The Border Patrol’s new $5.7 million North Olympic Peninsula headquarters, under construction at 110 S. Penn St. in Port Angeles, also has been the site of picketing.

It will replace the Border Patrol’s far smaller headquarters at the Richard B. Anderson Federal Building in downtown Port Angeles.

Wednesday meeting

To address concerns raised on the Peninsula and in Whatcom County near the U.S.-Canada border, staff members from the offices of U.S. Sens. Patty Murray and Maria Cantwell joined staff members from the offices of U.S. Reps. Rick Larsen of the 2nd District (Whatcom) and Norm Dicks of the 6th Congressional District (Clallam and Jefferson counties) in a two-hour, closed-door meeting Wednesday with Blaine Sector Chief Jon Bates.

As a result, the Border Patrol will “definitely” intensify its community outreach to explain the agency’s mission, Blaine Sector Border Patrol spokesman Richard Sinks said Thursday.

“Obviously, that’s not working for certain members of the community out there,” Sinks said of current public relations efforts.

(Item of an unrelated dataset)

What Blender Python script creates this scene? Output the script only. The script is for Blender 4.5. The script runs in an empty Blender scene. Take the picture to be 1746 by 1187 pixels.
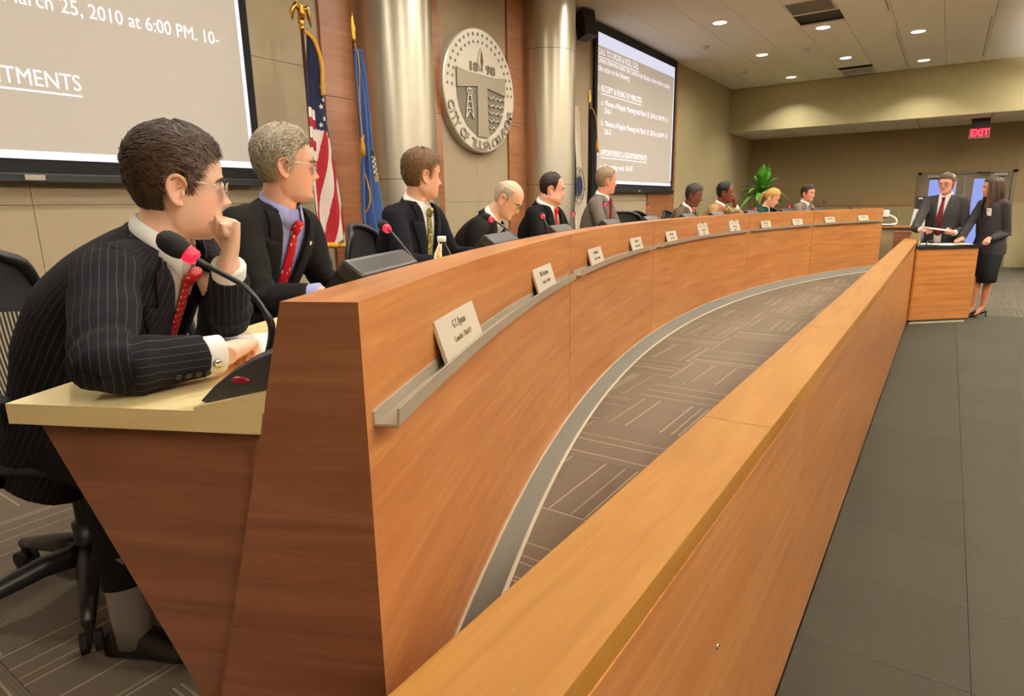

“We are looking for all different types of avenues through which we can reach out,” he said, including a “citizen academy” planned for later this year.

“We’re looking to citizen academies, which will educate the public on what we do and kind of walk them through the job of a Border Patrol agent,” Sinks said.

The Border Patrol “is more than happy to meet with the different groups that want to meet with us and sit down and talk with them,” he added.

Sinks would not comm­ent on what specific questions were asked and answers given at the meeting.

Dicks’ spokesman, George Behan, who set up the meeting, did not return telephoned requests for comment on the meeting.

Relevant mission?

The agency’s “mission” and how “relevant” that mission is on the North Olympic Peninsula were to be the main topics of the Wednesday meeting with Bates, Dicks said in an interview Saturday.

Cantwell spokesman Jared Leopold, who did not attend the session, said Thursday that Cantwell’s staff considered the get-together “productive.”

Murray spokesman Matt McAlvannah, who also did not attend, said Wednesday that Murray’s staffers there said the meeting was “informative and instructive.”

Sinks said one topic was not addressed — the number of arrests made by the Border Patrol on the North Olympic Peninsula.

Last week, the Border Patrol began releasing to the Peninsula Daily News a one-sheet report with two-sentence descriptions of arrests from the previous week in Whatcom, Clallam and Jefferson counties that the Border Patrol has chosen to publicize.

Arrests that lead to ongoing investigations also are not publicized, Sinks said.

The Border Patrol has refused a Peninsula Daily News Freedom of Information Act request for Border Patrol arrest totals for the North Olympic Peninsula and the identities of those arrested, citing national security concerns.

The Border Patrol also rejected the newspaper’s appeal of that decision.